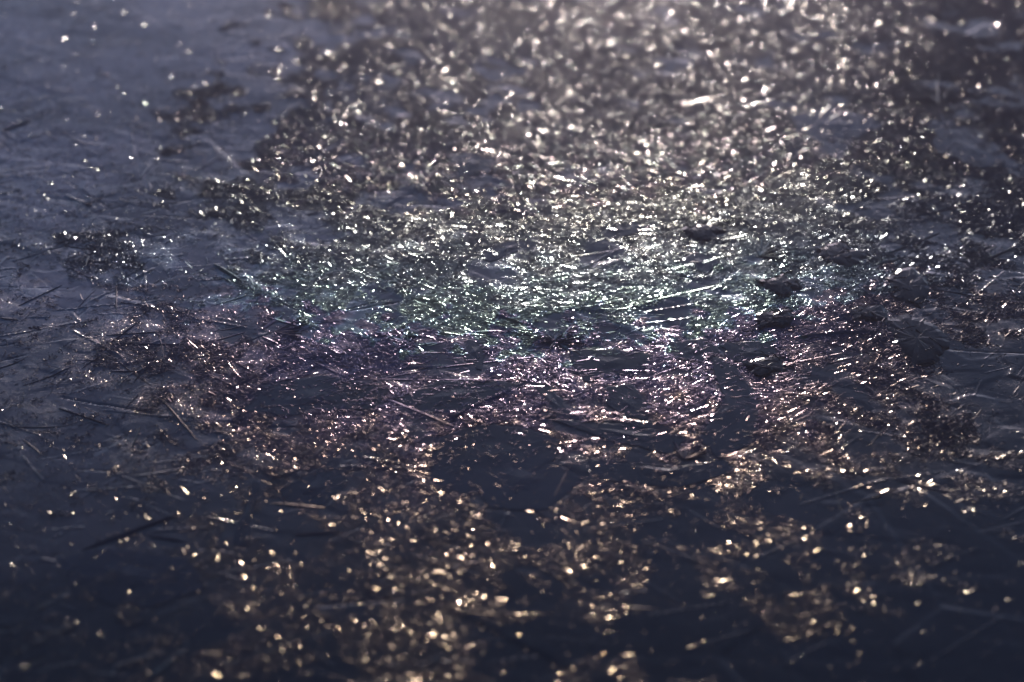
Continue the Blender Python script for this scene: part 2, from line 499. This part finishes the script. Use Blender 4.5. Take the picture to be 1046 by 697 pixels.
CRUST_MM = .22
M_ICE = ice_material('dark pond ice', (.003, .004, .009), (.145, .130, .160), .075, .06, 420, None, spec_var=.03, graded=True)
M_FROST = ice_material('frost crystal', (.005, .008, .022), (.014, .017, .040), .135, 0, 0, film_ior=1.45, spec_var=.07, dull=.005)
M_NEEDLE = ice_material('needle ice', (.006, .007, .015), (.022, .022, .036), .22, .06, 900, film_ior=1.45, spec_var=.08)
M_PLATE = ice_material('smooth plate ice', (.004, .005, .012), (.014, .015, .028), .10, .03, 260, None, spec_var=.04)
M_CLUMP = ice_material('dark clump ice', (.002, .003, .008), (.003, .004, .011), .09, .04, 500, None, spec_var=.02)
M_CLUMP.node_tree.nodes['Principled BSDF'].inputs['Specular IOR Level'].default_value = .22


# ------------------------------------------------------------------ mesh helpers
def mesh_from(name, V, quads=None, tris=None, polys=None):
    """Fast mesh from arrays. polys: list of (k, array of k-gons)."""
    me = bpy.data.meshes.new(name)
    groups = []
    if quads is not None: groups.append(np.asarray(quads, np.int32))
    if tris is not None: groups.append(np.asarray(tris, np.int32))
    for p in polys or []: groups.append(np.asarray(p, np.int32))
    V = np.asarray(V, np.float32)
    loops = np.concatenate([g.ravel() for g in groups])
    tot = np.concatenate([np.full(len(g), g.shape[1], np.int32) for g in groups])
    start = np.concatenate([[0], np.cumsum(tot)[:-1]]).astype(np.int32)
    me.vertices.add(len(V)); me.vertices.foreach_set('co', V.ravel())
    me.loops.add(len(loops)); me.loops.foreach_set('vertex_index', loops)
    me.polygons.add(len(tot)); me.polygons.foreach_set('loop_start', start)
    me.polygons.foreach_set('use_smooth', np.zeros(len(tot), bool))
    me.update(calc_edges=True)
    return me


def obj(name, me, mat, parent=None):
    o = bpy.data.objects.new(name, me)
    if me is not None and mat is not None and not me.materials:
        me.materials.append(mat)
    COL.objects.link(o)
    if parent is not None:
        o.parent = parent
    return o


def tag(o, label, cat, group=None, kind=None):
    if label: o['label'] = label
    if cat: o['category'] = cat
    if group: o['group'] = group
    if kind: o['kind'] = kind
    return o


# ------------------------------------------------------------------ the ice sheet, out to the horizon
def build_ice():
    grow = 0.004 * 1.22 ** np.arange(0, 66)
    far = np.cumsum(grow)
    far = far[far < 400]
    ax = np.concatenate([X0 - far[::-1], gx, X1 + far])
    ay = np.concatenate([Y0 - far[::-1], gy, Y1 + far])
    nf = len(far)
    AX, AY = np.meshgrid(ax, ay)
    Z = np.zeros_like(AX)
    Z[nf:nf + gy.size, nf:nf + gx.size] = H
    V = np.stack([AX.ravel(), AY.ravel(), Z.ravel()], 1)
    ny, nx = AX.shape
    i = np.arange(nx - 1); j = np.arange(ny - 1)
    I, J = np.meshgrid(i, j)
    a = (J * nx + I).ravel()
    q = np.stack([a, a + 1, a + nx + 1, a + nx], 1)
    o = obj('ice', mesh_from('ice', V, q), M_ICE)
    at = o.data.attributes.new('crust', 'FLOAT', 'POINT')
    cr = np.full(AX.shape, .35, np.float32)
    cr[nf:nf + gy.size, nf:nf + gx.size] = CRUST
    at.data.foreach_set('value', cr.ravel())
    tag(o, 'dark frozen pond surface with paler grey ice along the left', 'ice', kind='structure')


build_ice()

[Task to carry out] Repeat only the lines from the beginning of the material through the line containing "M_CLUMP.node_tree.nodes['Principled BSDF'].inputs['Specular IOR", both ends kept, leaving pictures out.

[Result of the task]
Continue the Blender Python script for this scene: part 2, from line 499. This part finishes the script. Use Blender 4.5. Take the picture to be 1046 by 697 pixels.
CRUST_MM = .22
M_ICE = ice_material('dark pond ice', (.003, .004, .009), (.145, .130, .160), .075, .06, 420, None, spec_var=.03, graded=True)
M_FROST = ice_material('frost crystal', (.005, .008, .022), (.014, .017, .040), .135, 0, 0, film_ior=1.45, spec_var=.07, dull=.005)
M_NEEDLE = ice_material('needle ice', (.006, .007, .015), (.022, .022, .036), .22, .06, 900, film_ior=1.45, spec_var=.08)
M_PLATE = ice_material('smooth plate ice', (.004, .005, .012), (.014, .015, .028), .10, .03, 260, None, spec_var=.04)
M_CLUMP = ice_material('dark clump ice', (.002, .003, .008), (.003, .004, .011), .09, .04, 500, None, spec_var=.02)
M_CLUMP.node_tree.nodes['Principled BSDF'].inputs['Specular IOR Level'].default_value = .22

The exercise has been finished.